# Exercise details
Extract, unchanged, each line of the listing below from its first line through the line that contains "lamp(max(-66, x), min(60, y), z, lab, 'b', sc, 60", inclusive, and nothing else.

# Given material
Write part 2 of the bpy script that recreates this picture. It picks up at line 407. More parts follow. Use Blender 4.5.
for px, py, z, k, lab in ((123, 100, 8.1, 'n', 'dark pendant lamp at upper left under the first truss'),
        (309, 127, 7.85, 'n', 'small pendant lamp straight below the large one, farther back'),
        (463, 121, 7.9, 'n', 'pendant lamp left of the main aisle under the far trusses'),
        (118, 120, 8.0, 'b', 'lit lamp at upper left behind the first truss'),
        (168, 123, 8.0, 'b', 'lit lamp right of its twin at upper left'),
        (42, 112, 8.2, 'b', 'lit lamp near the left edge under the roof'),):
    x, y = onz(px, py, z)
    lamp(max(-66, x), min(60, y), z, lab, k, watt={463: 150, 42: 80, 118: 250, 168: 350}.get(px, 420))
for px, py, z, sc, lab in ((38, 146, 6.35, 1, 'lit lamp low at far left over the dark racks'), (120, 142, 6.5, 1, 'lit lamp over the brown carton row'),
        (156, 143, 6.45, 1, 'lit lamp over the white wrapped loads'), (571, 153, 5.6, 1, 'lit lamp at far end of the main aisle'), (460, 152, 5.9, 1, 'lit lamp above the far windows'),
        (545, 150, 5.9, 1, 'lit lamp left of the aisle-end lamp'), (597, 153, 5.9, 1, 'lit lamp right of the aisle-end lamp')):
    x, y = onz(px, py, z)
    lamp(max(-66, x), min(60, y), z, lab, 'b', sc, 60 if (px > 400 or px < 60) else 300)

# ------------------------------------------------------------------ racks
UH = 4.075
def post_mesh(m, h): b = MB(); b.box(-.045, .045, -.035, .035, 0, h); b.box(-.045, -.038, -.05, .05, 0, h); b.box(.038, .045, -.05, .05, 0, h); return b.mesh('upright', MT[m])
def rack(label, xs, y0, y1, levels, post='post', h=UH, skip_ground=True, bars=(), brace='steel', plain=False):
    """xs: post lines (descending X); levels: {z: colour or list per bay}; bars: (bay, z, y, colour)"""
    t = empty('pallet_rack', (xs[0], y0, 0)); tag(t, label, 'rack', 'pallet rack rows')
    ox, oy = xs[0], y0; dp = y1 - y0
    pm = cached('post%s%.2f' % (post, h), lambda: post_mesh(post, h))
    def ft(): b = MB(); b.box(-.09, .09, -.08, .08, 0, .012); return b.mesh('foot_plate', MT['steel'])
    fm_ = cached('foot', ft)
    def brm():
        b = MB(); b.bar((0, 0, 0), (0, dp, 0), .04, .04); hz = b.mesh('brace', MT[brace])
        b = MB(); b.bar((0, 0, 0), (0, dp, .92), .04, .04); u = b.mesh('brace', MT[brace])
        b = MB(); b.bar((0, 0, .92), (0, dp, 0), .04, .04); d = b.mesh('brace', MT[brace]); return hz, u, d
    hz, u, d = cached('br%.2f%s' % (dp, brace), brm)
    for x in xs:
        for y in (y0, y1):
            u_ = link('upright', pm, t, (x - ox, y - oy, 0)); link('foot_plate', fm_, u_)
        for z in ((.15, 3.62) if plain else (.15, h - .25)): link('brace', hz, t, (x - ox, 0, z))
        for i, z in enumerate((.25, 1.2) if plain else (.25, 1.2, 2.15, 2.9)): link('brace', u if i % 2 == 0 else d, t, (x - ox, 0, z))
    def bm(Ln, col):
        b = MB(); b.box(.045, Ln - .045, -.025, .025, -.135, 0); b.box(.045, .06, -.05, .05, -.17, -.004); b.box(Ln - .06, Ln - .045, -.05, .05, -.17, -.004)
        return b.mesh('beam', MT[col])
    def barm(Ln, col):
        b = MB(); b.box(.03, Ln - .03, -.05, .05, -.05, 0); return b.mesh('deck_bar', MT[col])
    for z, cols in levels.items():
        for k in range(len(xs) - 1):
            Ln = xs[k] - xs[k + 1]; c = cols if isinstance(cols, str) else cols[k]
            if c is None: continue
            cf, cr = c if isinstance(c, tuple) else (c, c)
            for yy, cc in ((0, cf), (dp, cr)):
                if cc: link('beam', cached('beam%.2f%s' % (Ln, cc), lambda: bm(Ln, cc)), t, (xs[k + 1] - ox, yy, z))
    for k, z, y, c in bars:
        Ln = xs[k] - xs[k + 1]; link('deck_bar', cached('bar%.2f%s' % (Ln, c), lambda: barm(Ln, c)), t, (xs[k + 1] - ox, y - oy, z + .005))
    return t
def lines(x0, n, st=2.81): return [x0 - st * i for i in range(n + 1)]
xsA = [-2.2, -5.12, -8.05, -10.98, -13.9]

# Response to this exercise
Write part 2 of the bpy script that recreates this picture. It picks up at line 407. More parts follow. Use Blender 4.5.
for px, py, z, k, lab in ((123, 100, 8.1, 'n', 'dark pendant lamp at upper left under the first truss'),
        (309, 127, 7.85, 'n', 'small pendant lamp straight below the large one, farther back'),
        (463, 121, 7.9, 'n', 'pendant lamp left of the main aisle under the far trusses'),
        (118, 120, 8.0, 'b', 'lit lamp at upper left behind the first truss'),
        (168, 123, 8.0, 'b', 'lit lamp right of its twin at upper left'),
        (42, 112, 8.2, 'b', 'lit lamp near the left edge under the roof'),):
    x, y = onz(px, py, z)
    lamp(max(-66, x), min(60, y), z, lab, k, watt={463: 150, 42: 80, 118: 250, 168: 350}.get(px, 420))
for px, py, z, sc, lab in ((38, 146, 6.35, 1, 'lit lamp low at far left over the dark racks'), (120, 142, 6.5, 1, 'lit lamp over the brown carton row'),
        (156, 143, 6.45, 1, 'lit lamp over the white wrapped loads'), (571, 153, 5.6, 1, 'lit lamp at far end of the main aisle'), (460, 152, 5.9, 1, 'lit lamp above the far windows'),
        (545, 150, 5.9, 1, 'lit lamp left of the aisle-end lamp'), (597, 153, 5.9, 1, 'lit lamp right of the aisle-end lamp')):
    x, y = onz(px, py, z)
    lamp(max(-66, x), min(60, y), z, lab, 'b', sc, 60 if (px > 400 or px < 60) else 300)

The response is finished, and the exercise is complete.